Haredi enlistment issue to face first Knesset vote

The Peri Bill is expected to clear the parliamentary hurdle and continue on to the Shaked Committee for further examination.

Haredi and IDF soldier Tal law Jerusalem 390 (photo credit: Marc Israel Sellem / The Jerusalem Post)
Haredi and IDF soldier Tal law Jerusalem 390
(photo credit: Marc Israel Sellem / The Jerusalem Post)
The government’s haredi enlistment plan is slated to move to the Knesset Monday, when it is to be brought to a first vote.
MKs are expecting a long night, with haredi MKs to give hours of speeches against the plan submitted earlier this month by a ministerial committee led by Science, Technology and Space Minister Yaakov Peri.
However, haredi lawmakers remained coy as to how they’ll fight the legislation, with a Shas spokesman saying: “We’re preparing. We don’t need to tell everyone how, but rest assured, we’ll do our job as parliamentarians.”

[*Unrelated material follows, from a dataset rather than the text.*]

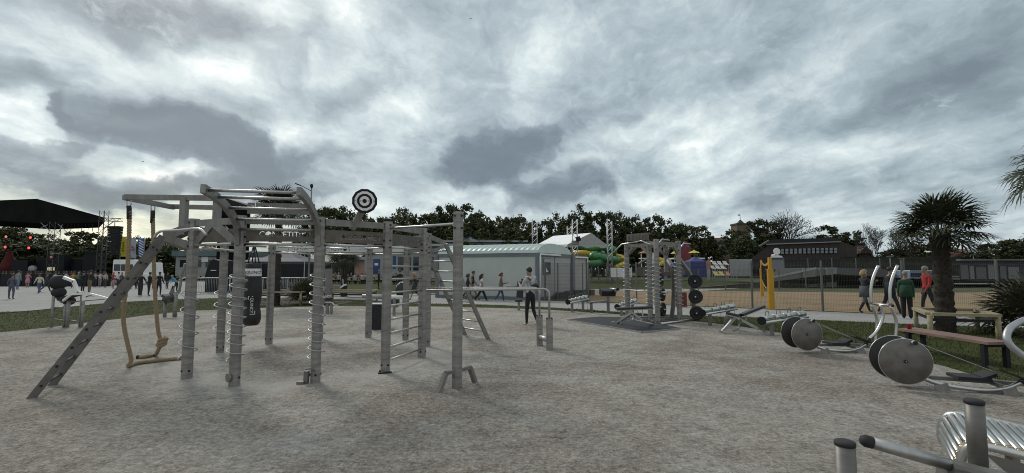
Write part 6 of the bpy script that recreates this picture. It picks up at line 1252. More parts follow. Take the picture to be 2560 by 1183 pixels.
mb.build('roof', mat('slate_roof', (.045, .04, .045), .8), t); MB().tube([ap, V(cx, Yc + 2, Zat(534, Yc))], .09, 5).build('flagpole', alu, t); mb = MB(); mb.add([V(cx, Yc + 2, Zat(534, Yc)), V(cx - .7, Yc + 2.1, Zat(534.5, Yc)), V(cx - .62, Yc + 2, Zat(538, Yc)), V(cx, Yc + 2, Zat(538, Yc))], [(0, 1, 2, 3)]); mb.build('flag', mat('pale_flag', (.42, .46, .56), .7), t)
Yr = 126; t = boxthing('manor_house', 1782, 1835, 614, 690, Yr, 8, 'manor house with a red tiled roof, dormers and pale window frames', 'house', mat('cream_render', (.20, .165, .125), .85, 0, .15, .5)); red_t = mat('red_tiles', (.095, .040, .034), .85, 0, .25, 2)
a, b = D(1776, 0, Yr).x, D(1840, 0, Yr).x; mb = MB(); mb.add([V(a, Yr - .5, Zat(613, Yr)), V(b, Yr - .5, Zat(613, Yr)), V(b, Yr + 4, Zat(592, Yr)), V(a, Yr + 4, Zat(592.5, Yr)), V(a, Yr + 8.5, Zat(613, Yr)), V(b, Yr + 8.5, Zat(613, Yr))], [(0, 1, 2, 3), (3, 2, 5, 4), (0, 3, 4), (1, 5, 2)]); mb.build('roof', red_t, t)
for px in (1787, 1803, 1815): c = D(px, 604, Yr); MB().tube([c + V(0, -.3, -.2), c + V(0, 2.2, -.2)], .62, 10).build('dormer', mat('dark_dormer', (.03, .022, .022), .8), t)
for px in (1791, 1825): rect(t, 'chimney', px, px + 3, 588, 596, Yr, pale_wall, .8, -3)
for px in (1803, 1816): w = rect(t, 'window', px - 5, px + 5, 620, 636, Yr, mat('cream_trim', (.26, .24, .2), .8), .15); rect(t, 'pane', px - 3, px + 3, 623, 636, Yr, glass, .05, .16)
rect(t, 'cornice', 1780, 1838, 612.5, 614.5, Yr, mat('cream_trim', (.26, .24, .2), .8), .8)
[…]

Still, the legislation is expected to pass its first vote, with support from the coalition and even some opposition MKs, such as Labor’s Itzik Shmuli.
“This is a historic change dealing with one of the most complex and sensitive issues in Israeli society,” Peri said Sunday.
“The responsibility to implement the reform is now on all of the public representatives serving in the Knesset.”
Meanwhile, Bayit Yehudi faction chairwoman Ayelet Shaked prepared to lead a legislative committee on haredi enlistment, which, if the bill passes its first reading, would convene on Tuesday.
The Shaked Committee is not expected to make significant changes to the bill approved by the government.
Earlier this month, Peri said he will “insist that [the enlistment bill] passes [in its final vote] before the session ends,” adding that “Yesh Atid has done the impossible before.”
At the same time, a senior coalition source expressed doubts whether the bill would become law during the Knesset’s summer session, which ends in the beginning of August.
The source explained that not only will it be hard to find time to deal with haredi enlistment during intensive budget votes, but no serious discussion of the Peri Bill can take place in the week-and-a-half of the summer session the Shaked Committee would have at its disposal if the legislation were to theoretically pass.
“Equality in the burden needs a deeper discussion,” the source said.
The current text of the bill only mandates obligatory service in 2017. In addition, the draft law allows anyone who is 22 and over on the day the law is passed to receive an automatic exemption from military service and enable them to enter the work force.
Anyone who is between 18 and 22 if the law is enacted is encouraged to enlist but is able to defer service until age 24, after which he is eligible for a full exemption and allowed to join the work force. Anyone who is 18 and under would be obligated to enlist, but able to defer service until age 21, which, if the law is passed this year, will be 2016.
Critics of the bill are concerned that the interim period provided for under the Peri law will lead to a decline in haredi enlistment from current recruitment rates, which in 2011 stood at almost 30 percent when taking IDF and civilian service enlistment together.
Perhaps the most controversial aspect of the bill is that from 2017 and onward, a haredi yeshiva student aged 21 refusing to serve is to be subject to the Law for the Security Services of 1986, providing for the imprisonment of anyone evading the draft.
Although this law is applicable to all other Jewish Israelis, critics of the bill have argued that the coercive nature of the measure will generate reflex opposition to enlistment in the haredi community and from its rabbinic leadership and lead to a blanket ban on enlistment by leading rabbis.
Other provisions of the bill allow for granting full exemptions to 1,800 outstanding Torah scholars, and for imposing financial penalties against haredi yeshivot that do not fulfill enlistment quotas.
Some have also criticized the bill for not including any provisions for obligatory enlistment of Israeli Arabs to some form of national service.
Israel Democracy Institute vice president of research Prof. Yedidia Stern – who served on the Plesner Committee for haredi enlistment in the last Knesset – and IDI researcher Haim Zicherman raised serious concerns about the Peri Bill, saying that “the likely outcome is that the law will be a failure in the immediate term, and will be canceled or will become a dead letter in the medium term.”
“The threat of mass imprisonment, if enlistment goals are not met in 2017, is a strategic mistake,” Stern and Zicherman asserted. “The proposed legislation, if adopted, will deal a lethal blow to the rule of law in Israel because there is no chance that it will actually be implemented, and in the meantime, the threat of imprisonment galvanizes the haredi community around extreme positions and radicalizes the nature of the discourse on this issue.”
Stern and Zicherman argue that leaving the responsibility of determining which 1,800 Torah scholars will be exempt from service to yeshivot instead of the army leaves the door open to institutional corruption.
Jeremy Sharon contributed to this report.